*Exercise prompt:* Below is a listing; copy all of it exactly.

*Stored data:*
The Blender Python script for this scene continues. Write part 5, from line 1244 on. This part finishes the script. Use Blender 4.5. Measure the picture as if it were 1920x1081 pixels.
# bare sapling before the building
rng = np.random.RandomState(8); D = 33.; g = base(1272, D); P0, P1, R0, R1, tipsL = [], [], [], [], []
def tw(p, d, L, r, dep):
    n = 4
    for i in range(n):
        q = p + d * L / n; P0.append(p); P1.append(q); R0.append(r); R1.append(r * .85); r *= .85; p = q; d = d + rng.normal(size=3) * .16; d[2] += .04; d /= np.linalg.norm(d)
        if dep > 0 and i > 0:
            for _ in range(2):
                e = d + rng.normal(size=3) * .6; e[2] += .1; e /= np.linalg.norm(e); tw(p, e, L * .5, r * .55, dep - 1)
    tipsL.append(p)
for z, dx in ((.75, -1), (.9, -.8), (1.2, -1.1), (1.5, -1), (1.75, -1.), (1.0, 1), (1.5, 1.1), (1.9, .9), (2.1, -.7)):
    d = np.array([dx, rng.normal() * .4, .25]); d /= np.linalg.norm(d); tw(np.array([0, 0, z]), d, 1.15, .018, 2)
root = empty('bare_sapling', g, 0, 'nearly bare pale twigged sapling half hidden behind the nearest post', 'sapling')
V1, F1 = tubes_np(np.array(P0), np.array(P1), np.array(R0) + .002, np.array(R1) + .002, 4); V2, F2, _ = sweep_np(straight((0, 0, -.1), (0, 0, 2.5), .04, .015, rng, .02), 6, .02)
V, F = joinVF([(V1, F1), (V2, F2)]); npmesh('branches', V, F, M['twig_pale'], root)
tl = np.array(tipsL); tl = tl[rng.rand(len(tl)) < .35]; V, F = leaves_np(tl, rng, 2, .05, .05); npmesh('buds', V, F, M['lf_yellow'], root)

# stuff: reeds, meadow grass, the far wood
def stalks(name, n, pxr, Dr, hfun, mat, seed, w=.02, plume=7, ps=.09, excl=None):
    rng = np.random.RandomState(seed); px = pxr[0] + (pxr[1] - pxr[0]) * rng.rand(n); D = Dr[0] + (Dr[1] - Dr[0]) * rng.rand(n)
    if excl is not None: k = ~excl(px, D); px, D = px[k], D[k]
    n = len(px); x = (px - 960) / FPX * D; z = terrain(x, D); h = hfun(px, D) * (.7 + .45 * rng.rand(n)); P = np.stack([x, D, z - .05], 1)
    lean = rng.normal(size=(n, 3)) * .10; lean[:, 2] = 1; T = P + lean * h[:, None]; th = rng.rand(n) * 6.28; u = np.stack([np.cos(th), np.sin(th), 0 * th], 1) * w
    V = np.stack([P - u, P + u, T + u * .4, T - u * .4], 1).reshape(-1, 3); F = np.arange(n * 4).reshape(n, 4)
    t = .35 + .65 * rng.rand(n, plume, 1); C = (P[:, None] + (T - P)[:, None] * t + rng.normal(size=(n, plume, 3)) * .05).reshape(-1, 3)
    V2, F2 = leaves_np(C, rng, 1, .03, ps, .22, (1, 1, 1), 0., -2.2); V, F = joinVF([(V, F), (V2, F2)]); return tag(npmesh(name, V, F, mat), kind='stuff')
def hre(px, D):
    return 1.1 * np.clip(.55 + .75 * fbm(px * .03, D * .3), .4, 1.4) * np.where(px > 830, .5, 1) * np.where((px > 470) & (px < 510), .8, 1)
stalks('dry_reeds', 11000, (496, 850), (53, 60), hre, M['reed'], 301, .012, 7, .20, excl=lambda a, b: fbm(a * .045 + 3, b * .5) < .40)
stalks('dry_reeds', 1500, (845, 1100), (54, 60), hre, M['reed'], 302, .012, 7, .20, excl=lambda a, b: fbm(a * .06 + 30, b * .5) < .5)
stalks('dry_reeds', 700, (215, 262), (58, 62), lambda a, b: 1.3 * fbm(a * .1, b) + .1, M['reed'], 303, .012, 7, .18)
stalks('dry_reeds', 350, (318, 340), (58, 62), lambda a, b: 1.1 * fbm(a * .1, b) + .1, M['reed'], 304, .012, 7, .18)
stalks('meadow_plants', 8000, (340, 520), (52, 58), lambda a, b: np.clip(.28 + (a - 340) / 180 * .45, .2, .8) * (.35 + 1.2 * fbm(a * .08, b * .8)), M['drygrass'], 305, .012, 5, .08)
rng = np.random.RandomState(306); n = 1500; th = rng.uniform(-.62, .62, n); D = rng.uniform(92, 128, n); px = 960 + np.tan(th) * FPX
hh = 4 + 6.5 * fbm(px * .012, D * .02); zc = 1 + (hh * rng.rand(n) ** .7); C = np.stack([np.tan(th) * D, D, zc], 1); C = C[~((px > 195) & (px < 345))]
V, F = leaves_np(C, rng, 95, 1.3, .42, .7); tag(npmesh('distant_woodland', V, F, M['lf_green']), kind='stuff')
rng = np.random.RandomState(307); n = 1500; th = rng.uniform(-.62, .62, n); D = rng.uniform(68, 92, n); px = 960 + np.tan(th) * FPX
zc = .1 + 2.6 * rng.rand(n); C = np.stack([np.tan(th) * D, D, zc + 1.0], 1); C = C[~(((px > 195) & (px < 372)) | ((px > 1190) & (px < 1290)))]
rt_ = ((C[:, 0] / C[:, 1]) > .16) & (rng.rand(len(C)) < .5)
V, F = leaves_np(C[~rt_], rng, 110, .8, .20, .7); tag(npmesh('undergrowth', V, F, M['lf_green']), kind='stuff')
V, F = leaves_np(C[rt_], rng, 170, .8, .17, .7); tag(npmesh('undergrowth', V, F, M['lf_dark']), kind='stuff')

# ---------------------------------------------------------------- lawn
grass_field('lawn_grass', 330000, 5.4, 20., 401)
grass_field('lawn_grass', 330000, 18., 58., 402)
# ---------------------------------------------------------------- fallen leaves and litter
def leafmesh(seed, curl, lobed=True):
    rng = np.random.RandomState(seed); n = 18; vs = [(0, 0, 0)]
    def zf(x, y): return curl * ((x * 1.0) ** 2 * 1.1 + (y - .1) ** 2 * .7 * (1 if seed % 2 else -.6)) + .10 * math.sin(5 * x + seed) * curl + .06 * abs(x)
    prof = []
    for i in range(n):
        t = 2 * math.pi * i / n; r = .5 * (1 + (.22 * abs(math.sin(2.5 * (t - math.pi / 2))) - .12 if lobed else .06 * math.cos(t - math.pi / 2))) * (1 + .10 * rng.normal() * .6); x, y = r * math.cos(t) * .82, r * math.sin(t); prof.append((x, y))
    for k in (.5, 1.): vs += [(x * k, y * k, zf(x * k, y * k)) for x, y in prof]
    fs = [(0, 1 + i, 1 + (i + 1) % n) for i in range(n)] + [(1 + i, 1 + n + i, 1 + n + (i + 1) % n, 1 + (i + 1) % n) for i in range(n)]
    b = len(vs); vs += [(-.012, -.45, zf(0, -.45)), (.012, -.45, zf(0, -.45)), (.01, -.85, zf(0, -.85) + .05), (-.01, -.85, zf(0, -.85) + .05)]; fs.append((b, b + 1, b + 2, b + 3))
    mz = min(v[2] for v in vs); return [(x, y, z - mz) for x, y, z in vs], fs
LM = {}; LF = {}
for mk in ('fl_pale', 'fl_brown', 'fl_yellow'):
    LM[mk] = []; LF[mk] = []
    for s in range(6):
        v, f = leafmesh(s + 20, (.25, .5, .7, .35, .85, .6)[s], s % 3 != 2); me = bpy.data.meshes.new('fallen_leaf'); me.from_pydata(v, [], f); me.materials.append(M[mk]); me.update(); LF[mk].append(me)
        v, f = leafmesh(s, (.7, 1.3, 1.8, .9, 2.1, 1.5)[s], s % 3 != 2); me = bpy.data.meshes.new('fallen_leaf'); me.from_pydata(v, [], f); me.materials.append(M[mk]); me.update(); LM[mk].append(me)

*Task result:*
The Blender Python script for this scene continues. Write part 5, from line 1244 on. This part finishes the script. Use Blender 4.5. Measure the picture as if it were 1920x1081 pixels.
# bare sapling before the building
rng = np.random.RandomState(8); D = 33.; g = base(1272, D); P0, P1, R0, R1, tipsL = [], [], [], [], []
def tw(p, d, L, r, dep):
    n = 4
    for i in range(n):
        q = p + d * L / n; P0.append(p); P1.append(q); R0.append(r); R1.append(r * .85); r *= .85; p = q; d = d + rng.normal(size=3) * .16; d[2] += .04; d /= np.linalg.norm(d)
        if dep > 0 and i > 0:
            for _ in range(2):
                e = d + rng.normal(size=3) * .6; e[2] += .1; e /= np.linalg.norm(e); tw(p, e, L * .5, r * .55, dep - 1)
    tipsL.append(p)
for z, dx in ((.75, -1), (.9, -.8), (1.2, -1.1), (1.5, -1), (1.75, -1.), (1.0, 1), (1.5, 1.1), (1.9, .9), (2.1, -.7)):
    d = np.array([dx, rng.normal() * .4, .25]); d /= np.linalg.norm(d); tw(np.array([0, 0, z]), d, 1.15, .018, 2)
root = empty('bare_sapling', g, 0, 'nearly bare pale twigged sapling half hidden behind the nearest post', 'sapling')
V1, F1 = tubes_np(np.array(P0), np.array(P1), np.array(R0) + .002, np.array(R1) + .002, 4); V2, F2, _ = sweep_np(straight((0, 0, -.1), (0, 0, 2.5), .04, .015, rng, .02), 6, .02)
V, F = joinVF([(V1, F1), (V2, F2)]); npmesh('branches', V, F, M['twig_pale'], root)
tl = np.array(tipsL); tl = tl[rng.rand(len(tl)) < .35]; V, F = leaves_np(tl, rng, 2, .05, .05); npmesh('buds', V, F, M['lf_yellow'], root)

# stuff: reeds, meadow grass, the far wood
def stalks(name, n, pxr, Dr, hfun, mat, seed, w=.02, plume=7, ps=.09, excl=None):
    rng = np.random.RandomState(seed); px = pxr[0] + (pxr[1] - pxr[0]) * rng.rand(n); D = Dr[0] + (Dr[1] - Dr[0]) * rng.rand(n)
    if excl is not None: k = ~excl(px, D); px, D = px[k], D[k]
    n = len(px); x = (px - 960) / FPX * D; z = terrain(x, D); h = hfun(px, D) * (.7 + .45 * rng.rand(n)); P = np.stack([x, D, z - .05], 1)
    lean = rng.normal(size=(n, 3)) * .10; lean[:, 2] = 1; T = P + lean * h[:, None]; th = rng.rand(n) * 6.28; u = np.stack([np.cos(th), np.sin(th), 0 * th], 1) * w
    V = np.stack([P - u, P + u, T + u * .4, T - u * .4], 1).reshape(-1, 3); F = np.arange(n * 4).reshape(n, 4)
    t = .35 + .65 * rng.rand(n, plume, 1); C = (P[:, None] + (T - P)[:, None] * t + rng.normal(size=(n, plume, 3)) * .05).reshape(-1, 3)
    V2, F2 = leaves_np(C, rng, 1, .03, ps, .22, (1, 1, 1), 0., -2.2); V, F = joinVF([(V, F), (V2, F2)]); return tag(npmesh(name, V, F, mat), kind='stuff')
def hre(px, D):
    return 1.1 * np.clip(.55 + .75 * fbm(px * .03, D * .3), .4, 1.4) * np.where(px > 830, .5, 1) * np.where((px > 470) & (px < 510), .8, 1)
stalks('dry_reeds', 11000, (496, 850), (53, 60), hre, M['reed'], 301, .012, 7, .20, excl=lambda a, b: fbm(a * .045 + 3, b * .5) < .40)
stalks('dry_reeds', 1500, (845, 1100), (54, 60), hre, M['reed'], 302, .012, 7, .20, excl=lambda a, b: fbm(a * .06 + 30, b * .5) < .5)
stalks('dry_reeds', 700, (215, 262), (58, 62), lambda a, b: 1.3 * fbm(a * .1, b) + .1, M['reed'], 303, .012, 7, .18)
stalks('dry_reeds', 350, (318, 340), (58, 62), lambda a, b: 1.1 * fbm(a * .1, b) + .1, M['reed'], 304, .012, 7, .18)
stalks('meadow_plants', 8000, (340, 520), (52, 58), lambda a, b: np.clip(.28 + (a - 340) / 180 * .45, .2, .8) * (.35 + 1.2 * fbm(a * .08, b * .8)), M['drygrass'], 305, .012, 5, .08)
rng = np.random.RandomState(306); n = 1500; th = rng.uniform(-.62, .62, n); D = rng.uniform(92, 128, n); px = 960 + np.tan(th) * FPX
hh = 4 + 6.5 * fbm(px * .012, D * .02); zc = 1 + (hh * rng.rand(n) ** .7); C = np.stack([np.tan(th) * D, D, zc], 1); C = C[~((px > 195) & (px < 345))]
V, F = leaves_np(C, rng, 95, 1.3, .42, .7); tag(npmesh('distant_woodland', V, F, M['lf_green']), kind='stuff')
rng = np.random.RandomState(307); n = 1500; th = rng.uniform(-.62, .62, n); D = rng.uniform(68, 92, n); px = 960 + np.tan(th) * FPX
zc = .1 + 2.6 * rng.rand(n); C = np.stack([np.tan(th) * D, D, zc + 1.0], 1); C = C[~(((px > 195) & (px < 372)) | ((px > 1190) & (px < 1290)))]
rt_ = ((C[:, 0] / C[:, 1]) > .16) & (rng.rand(len(C)) < .5)
V, F = leaves_np(C[~rt_], rng, 110, .8, .20, .7); tag(npmesh('undergrowth', V, F, M['lf_green']), kind='stuff')
V, F = leaves_np(C[rt_], rng, 170, .8, .17, .7); tag(npmesh('undergrowth', V, F, M['lf_dark']), kind='stuff')

# ---------------------------------------------------------------- lawn
grass_field('lawn_grass', 330000, 5.4, 20., 401)
grass_field('lawn_grass', 330000, 18., 58., 402)
# ---------------------------------------------------------------- fallen leaves and litter
def leafmesh(seed, curl, lobed=True):
    rng = np.random.RandomState(seed); n = 18; vs = [(0, 0, 0)]
    def zf(x, y): return curl * ((x * 1.0) ** 2 * 1.1 + (y - .1) ** 2 * .7 * (1 if seed % 2 else -.6)) + .10 * math.sin(5 * x + seed) * curl + .06 * abs(x)
    prof = []
    for i in range(n):
        t = 2 * math.pi * i / n; r = .5 * (1 + (.22 * abs(math.sin(2.5 * (t - math.pi / 2))) - .12 if lobed else .06 * math.cos(t - math.pi / 2))) * (1 + .10 * rng.normal() * .6); x, y = r * math.cos(t) * .82, r * math.sin(t); prof.append((x, y))
    for k in (.5, 1.): vs += [(x * k, y * k, zf(x * k, y * k)) for x, y in prof]
    fs = [(0, 1 + i, 1 + (i + 1) % n) for i in range(n)] + [(1 + i, 1 + n + i, 1 + n + (i + 1) % n, 1 + (i + 1) % n) for i in range(n)]
    b = len(vs); vs += [(-.012, -.45, zf(0, -.45)), (.012, -.45, zf(0, -.45)), (.01, -.85, zf(0, -.85) + .05), (-.01, -.85, zf(0, -.85) + .05)]; fs.append((b, b + 1, b + 2, b + 3))
    mz = min(v[2] for v in vs); return [(x, y, z - mz) for x, y, z in vs], fs
LM = {}; LF = {}
for mk in ('fl_pale', 'fl_brown', 'fl_yellow'):
    LM[mk] = []; LF[mk] = []
    for s in range(6):
        v, f = leafmesh(s + 20, (.25, .5, .7, .35, .85, .6)[s], s % 3 != 2); me = bpy.data.meshes.new('fallen_leaf'); me.from_pydata(v, [], f); me.materials.append(M[mk]); me.update(); LF[mk].append(me)
        v, f = leafmesh(s, (.7, 1.3, 1.8, .9, 2.1, 1.5)[s], s % 3 != 2); me = bpy.data.meshes.new('fallen_leaf'); me.from_pydata(v, [], f); me.materials.append(M[mk]); me.update(); LM[mk].append(me)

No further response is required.